Stephenson isn’t the only British artist currently using a surrealist aperture through which to understand 21st Century life. Works by Polly Nor and Henry Hudson also juxtapose the real and fantastical in order to depict the fractious present. Much of this bears the hallmarks of magical realism: a phrase coined by the critic Franz Roh to describe the work of artists like George Grosz and Otto Dix, whose bleak paintings satirised the decadence and turmoil of Weimar Germany.

Mary is frank about her mental health and believes a willingness to look again at the darker aspects of her life is what encouraged a surrealist bent

As well as its socio-political disorder Weimar was a time of great flourishing in art, music and literature — all three of which seem to be enjoying renewed interest in this country, with this summer’s Weimar Berlin: Bittersweet Metropolis at the Royal Festival Hall following hot on the heels of the Tate Modern’s Magical Realism: Art in Weimar Germany exhibition. Might it be that the chaos of the Weimar years offers parallels with our current predicament?

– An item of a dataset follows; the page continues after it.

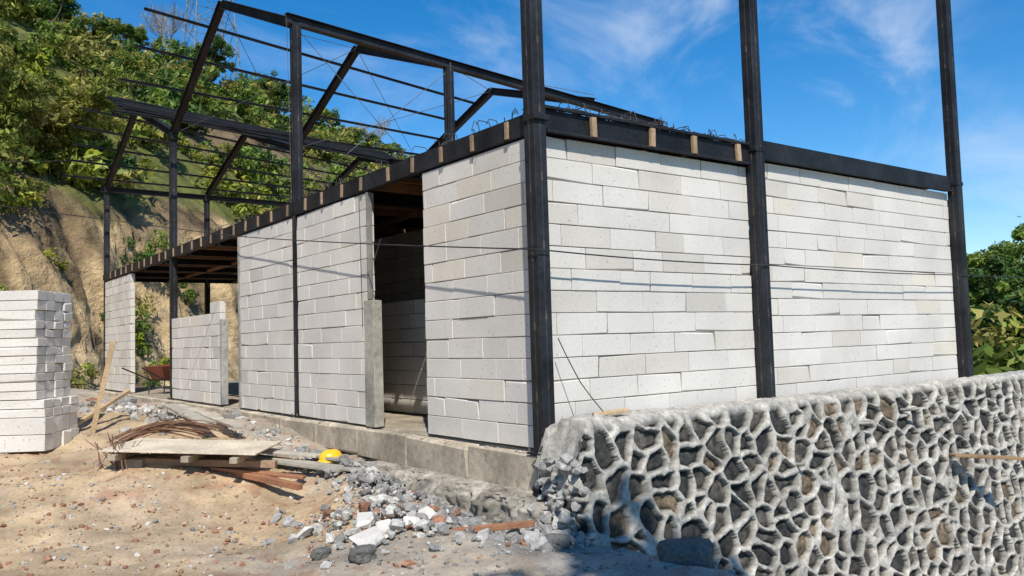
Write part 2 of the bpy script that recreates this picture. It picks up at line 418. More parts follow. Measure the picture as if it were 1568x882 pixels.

For Mary, who saw the Tate show after she’d already begun work on Egg Roll Play, the German artists’ work was more of a supplementary inspiration than a direct influence. “A lot of my recent work is about that middle ground between control and chaos, like when you’re getting drunk. It was interesting to think about when disorder leads to a yearning for control, which in Germany ended in fascism, the ultimate hangover.”

Does she yearn for control? “Not at all — which is good, because I don’t really need to drink to feel out of it. These paintings are an outlet for that inner turmoil.” It’s true that the woozy nature of her work belies Mary’s warm, personable nature. In fact, it possesses a dark intensity which gives credence to the notion that going down the rabbit hole can sometimes help us better understand what’s going on above ground.